*Set exercise*: Only the lines from the start of the data through the line containing "mou = make_mouse()" should be written out, exactly as they are, with both ends included and the pictures left out.

*Information supplied*:
.....

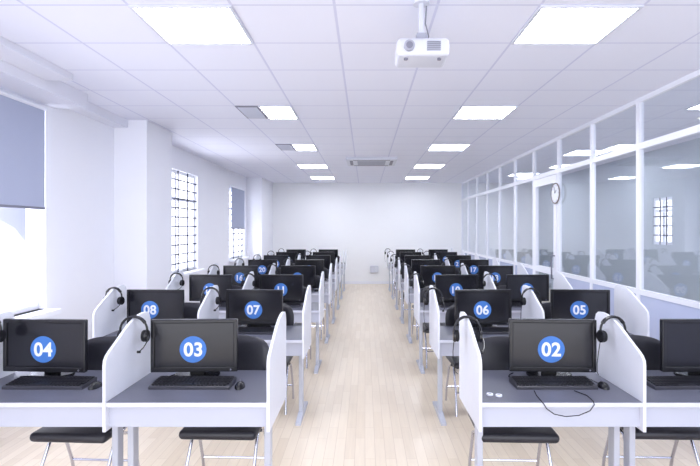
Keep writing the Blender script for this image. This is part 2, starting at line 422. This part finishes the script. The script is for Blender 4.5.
def make_mouse():
    m = empty('mouse')
    def shell(bm):
        bmesh.ops.create_uvsphere(bm, u_segments=20, v_segments=12, radius=1)
        for v in bm.verts:
            v.co = Vector((v.co.x*.03, v.co.y*.052, max(0, v.co.z)*.034*(1 - .15*v.co.y)))
    obj('shell', shell, M_black, m, smooth=True)
    obj('scroll_wheel', lambda bm: cyl(bm, (0, .028, .030), .008, .006, 'X', 16), M_grey, m)
    obj('cable', lambda bm: tube(bm, [(0, .05, .006), (-.005, .08, .003), (-.01, .11, .003), (-.015, .14, .003)], .002, 6), M_black, m, smooth=True)
    return m
mou = make_mouse()

def make_headset():
    h = empty('headset')
    R = .078
    def band(bm):
        pts = [(R*math.sin(a), 0, -R+R*math.cos(a)+.008) for a in [math.radians(-100+200*i/20) for i in range(21)]]
        tube(bm, pts, .007, 8)
        tube(bm, [(x*.98, y+.009, z+.001) for x, y, z in pts[4:-4]], .007, 8); tube(bm, [(x*.98, y-.009, z+.001) for x, y, z in pts[4:-4]], .007, 8)
    obj('headband', band, M_black, h, smooth=True)
    for s in (-1, 1):
        obj('ear_cup', lambda bm: cyl(bm, (s*.076, 0, -.108), .037, .022, 'X', 24, sx=1, sy=1, bev=.005), M_black, h, smooth=True)
        obj('ear_pad', lambda bm: tube(bm, [(s*.061, .024*math.cos(a), -.108+.024*math.sin(a)) for a in [2*math.pi*i/20 for i in range(20)]], .012, 8, True), M_foam, h, smooth=True)
    obj('microphone_boom', lambda bm: [tube(bm, [(.086, 0, -.108), (.093, -.04, -.133), (.087, -.085, -.16), (.073, -.11, -.175)], .0035, 6), cyl(bm, (.071, -.114, -.177), .008, .018, 'X', 12)], M_black, h, smooth=True)
    obj('cable', lambda bm: tube(bm, [(-.081, 0, -.142), (-.086, .01, -.21), (-.082, .03, -.28), (-.07, .05, -.34), (-.05, .07, -.36)], .0025, 6), M_black, h, smooth=True)
    return h
hs = make_headset()

def make_chair():
    c = empty('office_chair')
    obj('seat', lambda bm: box(bm, -.23, .23, -.21, .20, .422, .478, .026, 4), M_vinyl, c, smooth=True)
    def back(bm):
        N, Mz = 16, 12
        grid = {}
        for i in range(N+1):
            a = -1+2*i/N
            for j in range(Mz+1):
                b_ = -1+2*j/Mz
                k_ = 1 - .22*(a*a)*(b_*b_)
                u, v = a*k_, b_*k_
                x = u*.228; z = .785+v*.155; t = (v+1)/2
                y = .22-.01*math.sin(t*math.pi)+.04*t-.035*u*u
                rim = max(abs(a), abs(b_)); th = .018*math.sqrt(max(0, 1-rim**6))+.004
                grid[(0, i, j)] = bm.verts.new((x, y-th, z)); grid[(1, i, j)] = bm.verts.new((x, y+th, z))
        for i in range(N):
            for j in range(Mz):
                for s in (0, 1): bm.faces.new([grid[(s, i, j)], grid[(s, i+1, j)], grid[(s, i+1, j+1)], grid[(s, i, j+1)]])
        for i in range(N):
            for j in (0, Mz): bm.faces.new([grid[(0, i, j)], grid[(0, i+1, j)], grid[(1, i+1, j)], grid[(1, i, j)]])
        for j in range(Mz):
            for i in (0, N): bm.faces.new([grid[(0, i, j)], grid[(0, i, j+1)], grid[(1, i, j+1)], grid[(1, i, j)]])
    obj('backrest', back, M_vinyl, c, smooth=True)
    for s in (-1, 1):
        obj('leg', lambda bm: tube(bm, [(s*.19, .10, .412), (s*.20, -.05, .39), (s*.205, -.16, .20), (s*.21, -.21, .012)], .010, 10), M_chrome, c, smooth=True)
        obj('leg', lambda bm: tube(bm, [(s*.215, -.02, .412), (s*.215, .08, .37), (s*.22, .17, .15), (s*.22, .20, .012)], .010, 10), M_chrome, c, smooth=True)
        obj('back_support', lambda bm: tube(bm, [(s*.15, .0, .412), (s*.15, .17, .412), (s*.15, .218, .46), (s*.15, .236, .60), (s*.15, .25, .76)], .009, 10), M_chrome, c, smooth=True)
    obj('cross_bar', lambda bm: tube(bm, [(-.205, -.16, .2), (.205, -.16, .2)], .008, 8), M_chrome, c, smooth=True)
    obj('cross_bar', lambda bm: tube(bm, [(-.22, .17, .15), (.22, .17, .15)], .008, 8), M_chrome, c, smooth=True)
    return c
ch = make_chair()

protos = [dA, dB, mon, kbd, mou, hs, ch]
def place(proto, loc, rz=0.0):
    o = dup(proto); o.location = loc; o.rotation_euler = (0, 0, rz); return o

NROW, PITCH, YF = 8, 1.47, 2.60
for r in range(NROW):
    y = YF + PITCH*r
    st = [(-1.84, dA, 4*r+4, 'next to the window wall'), (-.96, dB, 4*r+3, 'along the aisle'),
          (1.06, dA, 4*r+2, 'along the aisle'), (1.94, dB, 4*r+1, 'next to the glass partition')]
    for q, (x, dp, num, where) in enumerate(st):
        ns = '%02d' % num
        d = place(dp, (x, y, 0))
        tag(d, 'grey computer desk with curved privacy panels ' + where, 'desk', 'rows of computer desks')
        if r == 0: mx_ = (-1.985, -1.06, 1.165, 2.105)[q]
        elif r == 1: mx_ = (-1.935, -1.02, 1.09, 1.99)[q]
        else: mx_ = x + (-.05 if x < 0 else .05) + random.uniform(-.015, .015)
        o = place(mon, (mx_, y+.45, .730), random.uniform(-.08, .08) if r else (-.06, .04, -.05, .0)[q])
        tag(o, 'black monitor with round blue sticker reading ' + ns, 'monitor', 'computer monitors on the desks')
        for c in o.children:
            if c.name.startswith('number_sticker'):
                numeral(ns, c)
                if num == 8: c.location.x = -.05
                if num == 1: c.location.x = .06
        kx = x + (-.03, -.06, .055, -.03)[q] + (random.uniform(-.03, .03) if r else 0)
        o = place(kbd, (kx, y+.285, .730), random.uniform(-.03, .03))
        tag(o, 'black keyboard in front of monitor ' + ns, 'keyboard', 'keyboards on the desks')
        o = place(mou, (min(kx+.285, x+.385), y+.25, .730), random.uniform(-.1, .1))
        tag(o, 'small black mouse beside keyboard of station ' + ns, 'mouse', 'computer mice on the desks')
        hy_ = .335 + (random.uniform(-.04, .0) if r else 0)
        o = place(hs, (x-W/2, y+hy_, top_z(hy_)+.002), random.uniform(-.15, .15))
        tag(o, 'black headset with microphone hanging on privacy panel', 'headset', 'headsets hanging on the panels')
        cdx = (.13, .10, -.16, -.14)[q]
        if r: cdx *= random.uniform(.2, 1.0)
        o = place(ch, (x + cdx, y+.40+random.uniform(-.01, .05), 0), random.uniform(-.06, .06))
        tag(o, 'black vinyl chair with chrome tube legs behind desk', 'chair', 'chairs tucked under the desks')

def kill(o):
    for c in list(o.children): kill(c)
    bpy.data.objects.remove(o)
for p in protos: kill(p)

cp = [(.97, 2.78, .733), (.955, 2.70, .733), (.95, 2.62, .733), (.955, 2.592, .725), (.97, 2.588, .70), (1.01, 2.587, .672), (1.07, 2.587, .66), (1.14, 2.587, .665), (1.20, 2.587, .69), (1.225, 2.59, .722), (1.23, 2.615, .733), (1.235, 2.70, .733), (1.20, 2.78, .733)]
tag(obj('loose_cable', lambda bm: tube(bm, cp, .0028, 6), M_black, smooth=True), 'thin black cable drooping over the desk edge', 'cable')
for x, y in ((.70, 2.72), (.745, 2.70)):
    g = empty('cable_grommet', (x, y, .730), 'small white round cable grommet cap on desk', 'grommet', 'white grommet caps on the desk')
    obj('cap', lambda bm: cyl(bm, (0, 0, .004), .018, .008, n=20), M_white, g, smooth=True)
    obj('cap_slot', lambda bm: box(bm, -.008, .008, -.003, .003, .008, .009), M_grey, g)

# ------------------------------------------------------------ light
wd = bpy.data.worlds.new('world'); sc.world = wd; wd.use_nodes = True
wd.node_tree.nodes['Background'].inputs[0].default_value = (0.915, 0.935, 1.0, 1)
wd.node_tree.nodes['Background'].inputs[1].default_value = 3.45
for (a, c, s, t), en in zip(wins, (110, 50, 50)):
    L = bpy.data.lights.new('window_daylight', 'AREA'); L.shape = 'RECTANGLE'; L.size = t-s; L.size_y = c-a
    L.energy = en; L.color = (.92, .94, 1)
    lo = bpy.data.objects.new('window_daylight', L); COL.objects.link(lo)
    lo.location = (XL-.5, (a+c)/2, (s+t)/2); lo.rotation_euler = (0, math.radians(-90), 0)

cam = bpy.data.cameras.new('camera'); co = bpy.data.objects.new('camera', cam); COL.objects.link(co)
co.location = (0, 0, 1.66); co.rotation_euler = (math.radians(90), 0, 0)
cam.sensor_width = 36; cam.lens = 36*485/700; cam.shift_x = -15/700; cam.shift_y = -4/700; cam.clip_start = .02
sc.camera = co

.....

*Task output*:
Keep writing the Blender script for this image. This is part 2, starting at line 422. This part finishes the script. The script is for Blender 4.5.
def make_mouse():
    m = empty('mouse')
    def shell(bm):
        bmesh.ops.create_uvsphere(bm, u_segments=20, v_segments=12, radius=1)
        for v in bm.verts:
            v.co = Vector((v.co.x*.03, v.co.y*.052, max(0, v.co.z)*.034*(1 - .15*v.co.y)))
    obj('shell', shell, M_black, m, smooth=True)
    obj('scroll_wheel', lambda bm: cyl(bm, (0, .028, .030), .008, .006, 'X', 16), M_grey, m)
    obj('cable', lambda bm: tube(bm, [(0, .05, .006), (-.005, .08, .003), (-.01, .11, .003), (-.015, .14, .003)], .002, 6), M_black, m, smooth=True)
    return m
mou = make_mouse()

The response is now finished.